*Dataset section*
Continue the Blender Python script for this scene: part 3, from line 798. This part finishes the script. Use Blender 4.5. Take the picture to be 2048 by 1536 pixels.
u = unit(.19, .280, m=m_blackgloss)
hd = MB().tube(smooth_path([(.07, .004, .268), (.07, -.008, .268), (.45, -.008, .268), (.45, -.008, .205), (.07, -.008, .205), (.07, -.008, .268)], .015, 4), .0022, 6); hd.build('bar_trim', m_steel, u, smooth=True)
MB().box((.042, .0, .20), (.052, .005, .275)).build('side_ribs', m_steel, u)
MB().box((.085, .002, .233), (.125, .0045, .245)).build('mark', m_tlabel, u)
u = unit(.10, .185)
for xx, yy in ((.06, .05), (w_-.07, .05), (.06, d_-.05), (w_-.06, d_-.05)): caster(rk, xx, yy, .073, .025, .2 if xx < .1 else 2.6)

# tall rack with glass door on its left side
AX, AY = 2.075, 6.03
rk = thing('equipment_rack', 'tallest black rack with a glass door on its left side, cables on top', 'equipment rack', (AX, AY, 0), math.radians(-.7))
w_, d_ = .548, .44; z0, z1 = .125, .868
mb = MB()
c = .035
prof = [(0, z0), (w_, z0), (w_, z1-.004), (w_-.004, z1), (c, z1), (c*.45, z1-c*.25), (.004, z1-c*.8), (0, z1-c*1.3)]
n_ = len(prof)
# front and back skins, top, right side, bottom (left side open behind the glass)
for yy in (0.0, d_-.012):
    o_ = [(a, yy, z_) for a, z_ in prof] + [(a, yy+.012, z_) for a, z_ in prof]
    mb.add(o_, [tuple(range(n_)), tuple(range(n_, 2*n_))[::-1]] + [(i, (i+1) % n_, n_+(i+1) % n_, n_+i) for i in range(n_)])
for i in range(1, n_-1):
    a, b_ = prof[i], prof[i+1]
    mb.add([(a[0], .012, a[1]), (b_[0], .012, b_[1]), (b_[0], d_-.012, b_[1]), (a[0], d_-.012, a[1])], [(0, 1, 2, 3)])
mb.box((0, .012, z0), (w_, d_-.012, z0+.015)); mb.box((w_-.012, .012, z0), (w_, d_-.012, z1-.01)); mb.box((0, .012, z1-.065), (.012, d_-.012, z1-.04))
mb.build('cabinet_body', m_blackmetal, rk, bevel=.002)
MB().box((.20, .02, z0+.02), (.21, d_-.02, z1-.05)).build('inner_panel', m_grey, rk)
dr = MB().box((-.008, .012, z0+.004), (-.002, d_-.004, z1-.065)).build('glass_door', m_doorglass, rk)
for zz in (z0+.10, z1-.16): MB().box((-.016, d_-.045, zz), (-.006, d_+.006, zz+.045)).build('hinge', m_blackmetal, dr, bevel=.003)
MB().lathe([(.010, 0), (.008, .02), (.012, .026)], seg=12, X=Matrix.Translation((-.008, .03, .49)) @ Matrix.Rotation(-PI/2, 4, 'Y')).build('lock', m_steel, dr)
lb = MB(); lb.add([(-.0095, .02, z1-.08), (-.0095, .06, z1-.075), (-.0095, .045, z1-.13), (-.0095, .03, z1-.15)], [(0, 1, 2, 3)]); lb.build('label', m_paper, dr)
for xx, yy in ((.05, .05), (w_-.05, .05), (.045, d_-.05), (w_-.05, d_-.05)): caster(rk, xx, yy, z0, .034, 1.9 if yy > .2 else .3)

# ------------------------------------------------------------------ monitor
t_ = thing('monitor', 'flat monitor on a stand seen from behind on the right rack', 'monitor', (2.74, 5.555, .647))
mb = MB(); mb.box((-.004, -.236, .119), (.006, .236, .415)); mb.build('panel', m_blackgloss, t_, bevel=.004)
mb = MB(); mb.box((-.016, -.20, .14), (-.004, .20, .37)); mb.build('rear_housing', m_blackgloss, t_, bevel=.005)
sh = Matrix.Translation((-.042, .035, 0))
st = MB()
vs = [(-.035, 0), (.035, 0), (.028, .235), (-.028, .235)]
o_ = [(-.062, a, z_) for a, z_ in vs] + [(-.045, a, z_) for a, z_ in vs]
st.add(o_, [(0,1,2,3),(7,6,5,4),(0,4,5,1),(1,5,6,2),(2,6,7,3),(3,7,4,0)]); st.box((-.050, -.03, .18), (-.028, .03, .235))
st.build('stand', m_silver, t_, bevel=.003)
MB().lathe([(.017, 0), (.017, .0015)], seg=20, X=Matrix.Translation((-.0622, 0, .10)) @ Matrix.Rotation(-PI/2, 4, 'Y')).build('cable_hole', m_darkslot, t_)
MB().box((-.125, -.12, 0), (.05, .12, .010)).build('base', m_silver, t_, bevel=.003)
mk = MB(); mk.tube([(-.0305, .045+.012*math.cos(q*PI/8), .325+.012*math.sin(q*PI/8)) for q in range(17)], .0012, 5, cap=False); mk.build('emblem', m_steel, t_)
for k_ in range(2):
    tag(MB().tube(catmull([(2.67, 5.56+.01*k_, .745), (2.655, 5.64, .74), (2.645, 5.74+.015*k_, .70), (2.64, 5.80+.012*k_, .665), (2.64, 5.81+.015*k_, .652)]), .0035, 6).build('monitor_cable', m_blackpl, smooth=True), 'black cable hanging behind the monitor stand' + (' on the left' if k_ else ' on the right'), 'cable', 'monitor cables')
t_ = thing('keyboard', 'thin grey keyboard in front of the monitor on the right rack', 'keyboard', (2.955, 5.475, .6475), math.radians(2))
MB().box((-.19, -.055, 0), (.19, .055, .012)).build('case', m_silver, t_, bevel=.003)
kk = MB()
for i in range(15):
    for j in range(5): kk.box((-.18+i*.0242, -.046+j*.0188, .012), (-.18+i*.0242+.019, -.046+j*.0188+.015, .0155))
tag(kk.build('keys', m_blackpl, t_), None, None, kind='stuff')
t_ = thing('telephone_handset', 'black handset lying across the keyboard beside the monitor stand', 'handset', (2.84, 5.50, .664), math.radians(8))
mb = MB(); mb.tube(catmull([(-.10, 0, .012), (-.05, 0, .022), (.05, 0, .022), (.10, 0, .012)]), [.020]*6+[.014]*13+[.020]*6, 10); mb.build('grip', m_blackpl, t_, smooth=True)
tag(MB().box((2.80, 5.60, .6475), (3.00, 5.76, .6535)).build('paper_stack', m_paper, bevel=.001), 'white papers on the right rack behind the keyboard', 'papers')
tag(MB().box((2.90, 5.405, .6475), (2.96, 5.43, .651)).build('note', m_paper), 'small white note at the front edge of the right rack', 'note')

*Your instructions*
Your task is to quote the lines above, beginning with the first and ending with the one that holds "< .1 else 2.6)".

*Solution below*
Continue the Blender Python script for this scene: part 3, from line 798. This part finishes the script. Use Blender 4.5. Take the picture to be 2048 by 1536 pixels.
u = unit(.19, .280, m=m_blackgloss)
hd = MB().tube(smooth_path([(.07, .004, .268), (.07, -.008, .268), (.45, -.008, .268), (.45, -.008, .205), (.07, -.008, .205), (.07, -.008, .268)], .015, 4), .0022, 6); hd.build('bar_trim', m_steel, u, smooth=True)
MB().box((.042, .0, .20), (.052, .005, .275)).build('side_ribs', m_steel, u)
MB().box((.085, .002, .233), (.125, .0045, .245)).build('mark', m_tlabel, u)
u = unit(.10, .185)
for xx, yy in ((.06, .05), (w_-.07, .05), (.06, d_-.05), (w_-.06, d_-.05)): caster(rk, xx, yy, .073, .025, .2 if xx < .1 else 2.6)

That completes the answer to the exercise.